→ **Provided material**
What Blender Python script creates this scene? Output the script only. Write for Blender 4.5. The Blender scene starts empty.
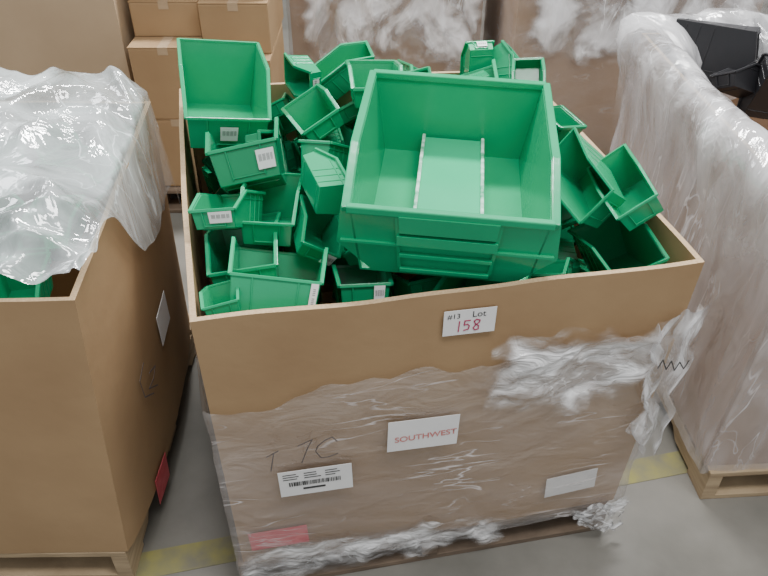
import bpy, bmesh, math, random
import numpy as np
from mathutils import Vector, Matrix, noise, Euler
from mathutils.bvhtree import BVHTree
R = math.radians
random.seed(7)
COL = bpy.context.scene.collection

# ------------------------------------------------------------------ camera
CAMH = 1.79; F = 740.0; PITCH = R(38)
cam = bpy.data.objects.new('camera', bpy.data.cameras.new('camera')); COL.objects.link(cam)
cam.data.sensor_width = 36; cam.data.lens = F/768*36; cam.data.clip_start = 0.05
cam.location = (0, 0, CAMH); cam.rotation_euler = (R(90)-PITCH, 0, 0)
bpy.context.scene.camera = cam
C0 = Vector((0, 0, CAMH)); FW = Vector((0, math.cos(PITCH), -math.sin(PITCH))); UP = Vector((0, math.sin(PITCH), math.cos(PITCH)))
def ray(px, py): return Vector((1,0,0))*((px-384)/F) + UP*((288-py)/F) + FW
def at_z(px, py, z):
    d = ray(px, py); return C0 + d*((z-CAMH)/d.z)

# ------------------------------------------------------------------ materials
def newmat(name):
    m = bpy.data.materials.new(name); m.use_nodes = True
    nt = m.node_tree; b = nt.nodes['Principled BSDF']
    return m, nt, b
def noise_color(name, c1, c2, scale=6, rough=.6, bump=0, bscale=60, detail=4, stretch=(1,1,1), spec=.5):
    m, nt, b = newmat(name); N = nt.nodes; L = nt.links
    tc = N.new('ShaderNodeTexCoord'); mp = N.new('ShaderNodeMapping'); mp.inputs['Scale'].default_value = stretch
    L.new(tc.outputs['Object'], mp.inputs['Vector'])
    n = N.new('ShaderNodeTexNoise'); n.inputs['Scale'].default_value = scale; n.inputs['Detail'].default_value = detail
    L.new(mp.outputs[0], n.inputs['Vector'])
    r = N.new('ShaderNodeValToRGB'); r.color_ramp.elements[0].position = .3; r.color_ramp.elements[1].position = .7
    r.color_ramp.elements[0].color = (*c1, 1); r.color_ramp.elements[1].color = (*c2, 1)
    L.new(n.outputs['Fac'], r.inputs[0]); L.new(r.outputs[0], b.inputs['Base Color'])
    b.inputs['Roughness'].default_value = rough; b.inputs['Specular IOR Level'].default_value = spec
    if bump:
        n2 = N.new('ShaderNodeTexNoise'); n2.inputs['Scale'].default_value = bscale; n2.inputs['Detail'].default_value = 3
        L.new(mp.outputs[0], n2.inputs['Vector'])
        bp = N.new('ShaderNodeBump'); bp.inputs['Strength'].default_value = bump; bp.inputs['Distance'].default_value = .01
        L.new(n2.outputs['Fac'], bp.inputs['Height']); L.new(bp.outputs[0], b.inputs['Normal'])
    return m
M = {}
M['card'] = noise_color('cardboard', (.325,.21,.112), (.40,.27,.148), 3, .75, .1, 25, 6, spec=.2)
M['card2'] = noise_color('cardboard_pale', (.43,.32,.21), (.49,.37,.245), 3, .75, .05, 40, spec=.2)
M['card3'] = noise_color('cardboard_brown', (.33,.225,.15), (.40,.28,.19), 3, .75, .05, 40, spec=.2)
M['edge'] = noise_color('cardboard_edge', (.40,.27,.15), (.52,.38,.23), 200, .8)
M['tape'] = noise_color('packing_tape', (.42,.31,.2), (.48,.36,.24), 20, .25)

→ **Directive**
Write out exactly the opening lines of the data, stopping after the line that holds "d = ray(px, py);". Exclude pictures.

→ **Response to the exercise**
What Blender Python script creates this scene? Output the script only. Write for Blender 4.5. The Blender scene starts empty.
import bpy, bmesh, math, random
import numpy as np
from mathutils import Vector, Matrix, noise, Euler
from mathutils.bvhtree import BVHTree
R = math.radians
random.seed(7)
COL = bpy.context.scene.collection

# ------------------------------------------------------------------ camera
CAMH = 1.79; F = 740.0; PITCH = R(38)
cam = bpy.data.objects.new('camera', bpy.data.cameras.new('camera')); COL.objects.link(cam)
cam.data.sensor_width = 36; cam.data.lens = F/768*36; cam.data.clip_start = 0.05
cam.location = (0, 0, CAMH); cam.rotation_euler = (R(90)-PITCH, 0, 0)
bpy.context.scene.camera = cam
C0 = Vector((0, 0, CAMH)); FW = Vector((0, math.cos(PITCH), -math.sin(PITCH))); UP = Vector((0, math.sin(PITCH), math.cos(PITCH)))
def ray(px, py): return Vector((1,0,0))*((px-384)/F) + UP*((288-py)/F) + FW
def at_z(px, py, z):
    d = ray(px, py); return C0 + d*((z-CAMH)/d.z)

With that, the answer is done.